June 25, 2012 8:23 AM EDT Send to a Friend
Warren Buffet put it this way, "It's only when the tide goes out that you learn who is swimming naked." With this in mind, many analysts are predicting a tide change in countries commonly referred to as BRICs (Brazil, Russia, India, China). Some of the problems pointed out by analysts include Brazil's default rate, the effect declining oil prices have on Russia, India's budget deficit widening, and Chinese home prices. By themselves, any of these problems would be troublesome.
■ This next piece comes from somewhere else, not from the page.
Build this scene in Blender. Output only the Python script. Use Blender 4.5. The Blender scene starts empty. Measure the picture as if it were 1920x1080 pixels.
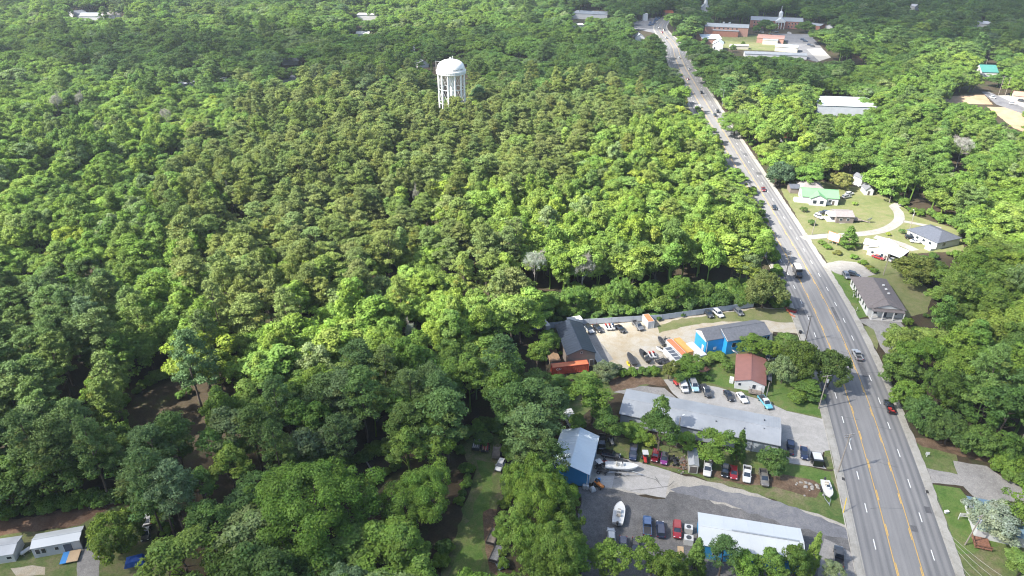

Taken together, fears are growing that we only see the tip of the iceberg, so to speak.

"What we'll see now is basically a full-blown credit problem," said Amit Rajpal, Marshall Wace LLP, who predicts rising defaults in Brazil will resemble the collapse of the U.S. subprime mortgage market five years ago.

Others agree. "When the global economy and capital flow slow down, it's going to expose a lot of problems in these countries and make people stop and ask questions. A run on the currency could be particularly ugly. I am quite bearish," Stephen Jen, a managing partner at hedge fund SLJ Macro Partners LLP and a former economist at the International Monetary Fund, said in a phone interview with Bloomberg.
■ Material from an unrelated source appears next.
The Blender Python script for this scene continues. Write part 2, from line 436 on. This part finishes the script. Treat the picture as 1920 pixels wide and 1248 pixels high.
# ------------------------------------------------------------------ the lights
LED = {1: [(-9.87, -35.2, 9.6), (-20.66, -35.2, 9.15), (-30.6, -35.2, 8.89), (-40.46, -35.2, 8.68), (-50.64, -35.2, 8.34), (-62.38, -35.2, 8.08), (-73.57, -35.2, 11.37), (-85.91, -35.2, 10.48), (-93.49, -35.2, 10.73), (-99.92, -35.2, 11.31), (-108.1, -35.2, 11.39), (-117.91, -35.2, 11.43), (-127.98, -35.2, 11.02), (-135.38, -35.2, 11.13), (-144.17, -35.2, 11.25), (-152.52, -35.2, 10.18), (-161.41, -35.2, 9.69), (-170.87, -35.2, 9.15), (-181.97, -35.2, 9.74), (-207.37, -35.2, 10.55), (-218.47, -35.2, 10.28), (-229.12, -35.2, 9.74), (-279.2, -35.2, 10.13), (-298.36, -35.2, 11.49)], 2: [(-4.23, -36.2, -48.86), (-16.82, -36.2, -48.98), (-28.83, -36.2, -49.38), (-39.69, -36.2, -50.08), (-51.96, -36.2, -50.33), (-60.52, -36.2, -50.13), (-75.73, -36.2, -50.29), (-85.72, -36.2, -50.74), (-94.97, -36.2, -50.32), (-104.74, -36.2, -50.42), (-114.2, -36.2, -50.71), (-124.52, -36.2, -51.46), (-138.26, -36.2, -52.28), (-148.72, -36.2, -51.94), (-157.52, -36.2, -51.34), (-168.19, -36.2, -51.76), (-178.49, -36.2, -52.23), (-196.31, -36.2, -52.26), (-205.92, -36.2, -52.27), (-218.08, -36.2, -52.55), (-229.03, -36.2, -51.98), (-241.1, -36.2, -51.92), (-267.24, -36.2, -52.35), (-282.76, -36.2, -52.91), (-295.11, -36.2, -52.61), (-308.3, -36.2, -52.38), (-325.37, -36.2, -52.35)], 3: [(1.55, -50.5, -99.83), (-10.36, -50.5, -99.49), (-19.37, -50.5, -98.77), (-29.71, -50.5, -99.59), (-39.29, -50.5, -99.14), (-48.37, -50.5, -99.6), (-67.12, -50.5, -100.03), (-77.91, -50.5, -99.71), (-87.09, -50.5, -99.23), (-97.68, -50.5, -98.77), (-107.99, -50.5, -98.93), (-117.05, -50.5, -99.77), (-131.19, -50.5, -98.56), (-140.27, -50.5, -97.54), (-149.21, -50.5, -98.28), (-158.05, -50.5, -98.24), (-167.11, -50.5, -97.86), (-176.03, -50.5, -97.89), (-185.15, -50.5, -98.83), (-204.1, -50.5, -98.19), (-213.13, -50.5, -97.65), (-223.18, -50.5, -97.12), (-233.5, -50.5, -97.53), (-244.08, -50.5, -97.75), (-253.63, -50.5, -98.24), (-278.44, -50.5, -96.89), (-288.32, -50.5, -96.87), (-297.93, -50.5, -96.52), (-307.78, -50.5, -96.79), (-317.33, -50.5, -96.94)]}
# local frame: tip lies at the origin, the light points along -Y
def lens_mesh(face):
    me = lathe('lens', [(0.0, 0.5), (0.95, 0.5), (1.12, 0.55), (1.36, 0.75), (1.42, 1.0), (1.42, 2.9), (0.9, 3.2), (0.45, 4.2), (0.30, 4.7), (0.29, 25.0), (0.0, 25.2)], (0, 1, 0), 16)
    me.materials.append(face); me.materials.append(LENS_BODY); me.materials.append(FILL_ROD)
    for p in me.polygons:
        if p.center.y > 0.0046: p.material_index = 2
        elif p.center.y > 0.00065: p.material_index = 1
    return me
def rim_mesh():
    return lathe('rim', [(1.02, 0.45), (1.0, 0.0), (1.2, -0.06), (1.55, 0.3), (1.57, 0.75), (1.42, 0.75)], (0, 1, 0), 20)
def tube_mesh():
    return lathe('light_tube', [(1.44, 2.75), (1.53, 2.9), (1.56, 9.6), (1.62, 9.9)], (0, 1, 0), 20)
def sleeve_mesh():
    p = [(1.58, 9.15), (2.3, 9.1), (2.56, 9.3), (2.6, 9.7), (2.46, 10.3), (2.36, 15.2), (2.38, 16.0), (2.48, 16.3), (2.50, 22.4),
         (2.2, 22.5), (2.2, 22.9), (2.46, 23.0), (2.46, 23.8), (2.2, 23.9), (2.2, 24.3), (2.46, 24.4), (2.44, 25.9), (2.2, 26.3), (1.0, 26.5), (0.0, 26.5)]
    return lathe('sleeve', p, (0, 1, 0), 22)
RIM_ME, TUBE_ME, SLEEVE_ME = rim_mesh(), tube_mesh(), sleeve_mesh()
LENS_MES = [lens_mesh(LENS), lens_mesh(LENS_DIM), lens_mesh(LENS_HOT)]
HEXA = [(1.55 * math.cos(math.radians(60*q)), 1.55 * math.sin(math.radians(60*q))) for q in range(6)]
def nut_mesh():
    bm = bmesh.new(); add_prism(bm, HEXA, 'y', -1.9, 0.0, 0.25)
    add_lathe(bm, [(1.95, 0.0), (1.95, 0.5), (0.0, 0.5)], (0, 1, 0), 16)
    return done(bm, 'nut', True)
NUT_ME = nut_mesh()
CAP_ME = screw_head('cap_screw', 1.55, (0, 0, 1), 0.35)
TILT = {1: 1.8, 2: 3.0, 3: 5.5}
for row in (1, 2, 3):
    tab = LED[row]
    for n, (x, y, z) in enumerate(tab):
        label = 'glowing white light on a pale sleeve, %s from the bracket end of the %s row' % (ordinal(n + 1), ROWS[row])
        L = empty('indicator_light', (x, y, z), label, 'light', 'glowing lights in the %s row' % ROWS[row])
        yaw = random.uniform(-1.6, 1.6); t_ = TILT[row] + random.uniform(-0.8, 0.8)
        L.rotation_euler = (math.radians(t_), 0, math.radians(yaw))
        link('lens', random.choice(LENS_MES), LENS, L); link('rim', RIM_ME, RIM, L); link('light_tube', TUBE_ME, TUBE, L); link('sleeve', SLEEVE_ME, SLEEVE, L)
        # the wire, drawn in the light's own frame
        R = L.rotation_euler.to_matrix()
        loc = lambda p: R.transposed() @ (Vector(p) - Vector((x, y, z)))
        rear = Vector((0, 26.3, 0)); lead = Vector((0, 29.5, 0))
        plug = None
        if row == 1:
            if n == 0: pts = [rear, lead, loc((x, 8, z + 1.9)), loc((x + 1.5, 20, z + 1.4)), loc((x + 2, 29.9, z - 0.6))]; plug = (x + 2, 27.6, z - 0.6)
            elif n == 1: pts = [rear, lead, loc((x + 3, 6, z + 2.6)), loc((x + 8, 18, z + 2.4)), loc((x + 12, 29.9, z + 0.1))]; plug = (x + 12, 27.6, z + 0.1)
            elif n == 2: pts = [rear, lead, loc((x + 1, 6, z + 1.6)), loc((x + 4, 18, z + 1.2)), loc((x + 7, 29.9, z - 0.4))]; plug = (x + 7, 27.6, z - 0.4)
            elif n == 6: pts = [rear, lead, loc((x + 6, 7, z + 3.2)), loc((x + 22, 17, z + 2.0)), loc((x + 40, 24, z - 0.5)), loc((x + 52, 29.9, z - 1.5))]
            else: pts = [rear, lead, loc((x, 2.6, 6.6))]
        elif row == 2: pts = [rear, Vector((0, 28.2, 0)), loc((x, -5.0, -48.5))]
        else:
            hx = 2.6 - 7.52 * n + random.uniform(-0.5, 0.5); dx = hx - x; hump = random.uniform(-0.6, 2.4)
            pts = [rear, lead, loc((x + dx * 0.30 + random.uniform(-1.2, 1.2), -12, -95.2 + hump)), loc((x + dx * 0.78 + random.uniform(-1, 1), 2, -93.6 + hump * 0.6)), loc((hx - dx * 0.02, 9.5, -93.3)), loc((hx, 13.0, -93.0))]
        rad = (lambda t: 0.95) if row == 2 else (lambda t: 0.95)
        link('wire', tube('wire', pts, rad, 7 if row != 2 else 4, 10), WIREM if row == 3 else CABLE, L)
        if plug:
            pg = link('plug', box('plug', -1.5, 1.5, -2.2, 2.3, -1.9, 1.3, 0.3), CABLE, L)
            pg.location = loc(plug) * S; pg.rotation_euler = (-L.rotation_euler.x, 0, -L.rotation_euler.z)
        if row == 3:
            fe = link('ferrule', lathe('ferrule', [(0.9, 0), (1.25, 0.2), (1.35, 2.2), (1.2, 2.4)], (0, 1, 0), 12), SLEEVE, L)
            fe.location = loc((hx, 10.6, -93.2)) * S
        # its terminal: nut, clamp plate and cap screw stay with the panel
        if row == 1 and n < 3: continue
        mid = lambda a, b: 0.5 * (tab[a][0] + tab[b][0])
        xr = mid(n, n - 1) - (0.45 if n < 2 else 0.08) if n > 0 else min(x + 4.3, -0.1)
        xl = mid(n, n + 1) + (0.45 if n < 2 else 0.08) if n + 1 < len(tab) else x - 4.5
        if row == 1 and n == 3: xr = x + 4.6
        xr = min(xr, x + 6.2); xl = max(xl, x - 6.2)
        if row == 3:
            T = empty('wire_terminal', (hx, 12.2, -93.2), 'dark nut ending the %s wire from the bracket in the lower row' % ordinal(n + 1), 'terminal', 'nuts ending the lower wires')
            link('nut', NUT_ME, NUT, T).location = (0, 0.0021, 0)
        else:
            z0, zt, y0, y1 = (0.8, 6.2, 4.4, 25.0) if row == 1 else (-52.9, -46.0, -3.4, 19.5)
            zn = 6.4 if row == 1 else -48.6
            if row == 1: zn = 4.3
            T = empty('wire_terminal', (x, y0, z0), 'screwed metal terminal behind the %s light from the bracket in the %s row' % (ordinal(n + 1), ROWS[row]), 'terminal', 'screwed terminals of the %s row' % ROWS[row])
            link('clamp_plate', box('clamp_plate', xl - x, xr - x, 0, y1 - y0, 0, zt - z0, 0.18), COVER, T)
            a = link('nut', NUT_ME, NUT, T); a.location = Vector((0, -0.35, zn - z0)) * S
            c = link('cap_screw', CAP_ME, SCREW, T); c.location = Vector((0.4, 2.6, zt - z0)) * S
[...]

So far, the BRIC troubles are mainly manifesting themselves in the currency markets, with the real, ruble and rupee weakening against developed market currencies, while the yuan has depreciated against the dollar.

Emerging market ETFs like iShares MSCI Emerging Markets Index (NYSE: EEM) and Vanguard Emerging Markets ETF (NYSE: VWO) have experienced choppy trading action this year, and the tend is set to continue going into the second half of the year. Investors, meanwhile, have a growing love affair with the U.S. dollar and the ETF (NYSE: UUP), which is posting steady gains.